Recent reports have highlighted growing pressure on local dog management systems, particularly around collection activity and the lack of long-term infrastructure capable of absorbing captured animals safely. A February 2026 report discussing conditions in Yangiyul district described overcrowding concerns, shortages of proper facilities, and increasing strain on volunteers and rescuers already trying to manage the existing population. The same reporting suggested that new holding facilities were only now beginning to be planned following government reforms introduced at the end of 2025.
Alongside this, activists and rescue groups have continued raising concerns throughout 2025 and 2026 about the treatment of stray dogs after capture. Social media footage and local allegations have repeatedly described aggressive collection methods, overcrowded holding conditions, dogs disappearing after municipal operations, and poor transparency around what happens once animals are removed from public spaces. Some claims also include allegations of shootings and dead animals being discarded following capture operations.
Some of these reports come from activists rather than independently verified investigations, which means caution is necessary. Not every allegation can be confirmed. But the volume and consistency of the concerns are becoming increasingly difficult to ignore entirely.
At the same time, Uzbekistan is also showing signs of growing public awareness around animal welfare itself. In April 2026, regional reporting confirmed that lawmakers were preparing new animal protection legislation following public pressure and demands for stronger cruelty laws. That creates a complicated picture.
On one side, there are visible efforts to strengthen legal protections for animals. On the other, there are continuing reports of weak infrastructure, inconsistent enforcement, and growing concern about what happens to dogs once municipal collection systems become involved.

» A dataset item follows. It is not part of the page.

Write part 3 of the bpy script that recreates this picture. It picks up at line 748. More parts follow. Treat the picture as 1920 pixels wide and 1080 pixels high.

Many stray dog crises do not begin with openly declared policies of mass killing or removal. More often, they begin with mounting public pressure for authorities to solve the problem quickly, while humane infrastructure struggles to keep pace behind the scenes.
As collection systems expand, the central issue becomes transparency. Dogs disappear from public spaces, but questions remain about where they are being housed, how long facilities can cope, what oversight exists, and what happens when systems exceed capacity.
Uzbekistan has not yet reached the level of escalation now visible in countries like Türkiye. But several of the same early warning indicators are beginning to emerge at the same time, growing collection activity, infrastructure gaps, pressure on rescuers and volunteers, and increasing concern over what happens after dogs are removed from public view. That is why Uzbekistan has moved onto the watch list. Not because a full crisis has already been confirmed, but because the conditions that often appear before wider welfare deterioration are becoming harder to ignore.